Закрепляя и усиливая привычную картину мира, разделенного на предельные верх и низ, на враждующие между собой добро и зло, на Божественное и дьявольское, на «свое» и «чужое», проповедь, неизменно обращенная к массам людей, воспитывала в их сознании фанатизм и апокалипсические страхи.

Заключение

Собранные наблюдения по необходимости разрозне­ны и не дают возможности сделать широких выводов относительно че­ловеческой личности. Наши источники дают образ действительности, преломленной в сознании проповедника. Впрочем, и все другие кате­гории памятников этой эпохи, которые можно было бы привлечь при обсуждении проблемы средневековой ментальности также обнаружи­ли бы свою однобокость и были бы недостаточны для освещения пси­хологии «людей без архивов и анналов», живших в условиях доминиро­вания устной традиции.

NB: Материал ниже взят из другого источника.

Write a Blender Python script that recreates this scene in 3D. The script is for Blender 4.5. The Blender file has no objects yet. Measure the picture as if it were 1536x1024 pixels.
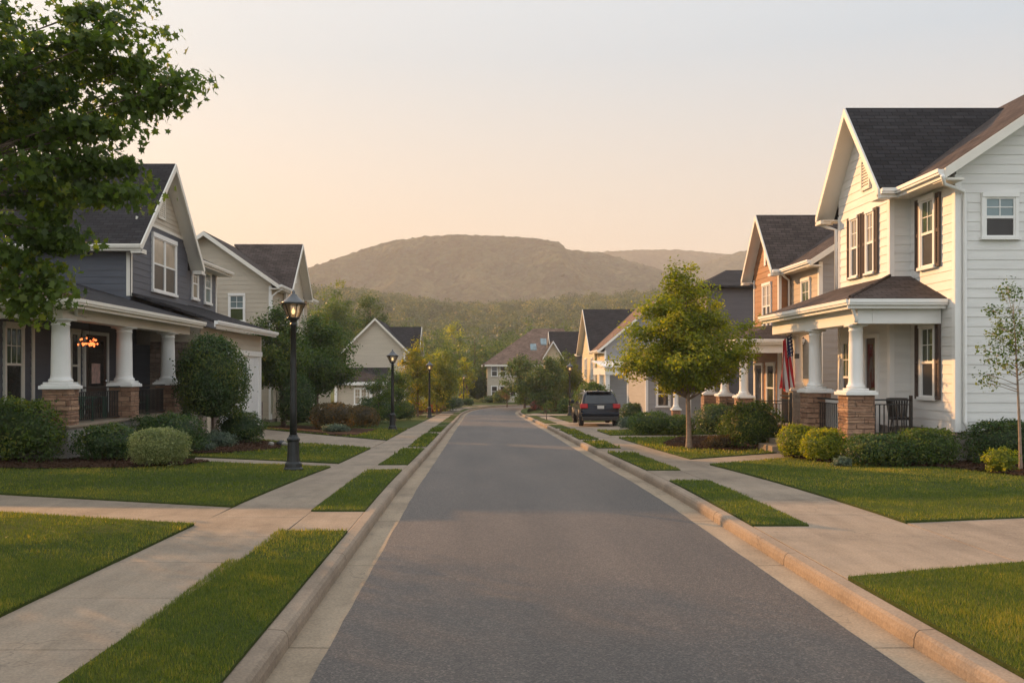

На протяжении всей книги автор говорил о психологии средневекового человека. Разве не проливают на нее свет те колебания между «большой» и «малой» эсхатологиями, которые обнаружи­ваются при анализе представлений о посмертной участи души? Совме­щение идей о двух судебных процессах над душой - в момент смерти индивида и «в конце времен» - обнажает парадоксы сознания, ориен­тированного на настоящее время или на ближайшее будущее и вместе с тем поставленного во всемирно-историческую перспективу. Эта двой­ственность в понимании природы Страшного суда - всеобщего или индивидуального и, соответственно, времени, когда он состоится, са­мым непосредственным образом выражала своеобразное положение личности на скрещении биографии и истории. Специфическое воспри­ятие времени сочетается здесь с безразличием к противоречию: оба суда каким-то образом «просвечивают» один сквозь другой, так что един­ственный Страшный суд двоится в сознании.

Трактовка отношений мира земного с миром потусторонним, ин­тенсивного общения между обоими мирами в свою очередь раскрыва­ет некоторые аспекты средневековой личности, - возможности для человека в определенных условиях постигнуть «тайны гроба»: посетить гот свет и возвратиться к жизни или повстречаться с душами умерших i вместе с тем ее зависимость от сакральных или демонических сил, вторгающихся в повседневную жизнь людей.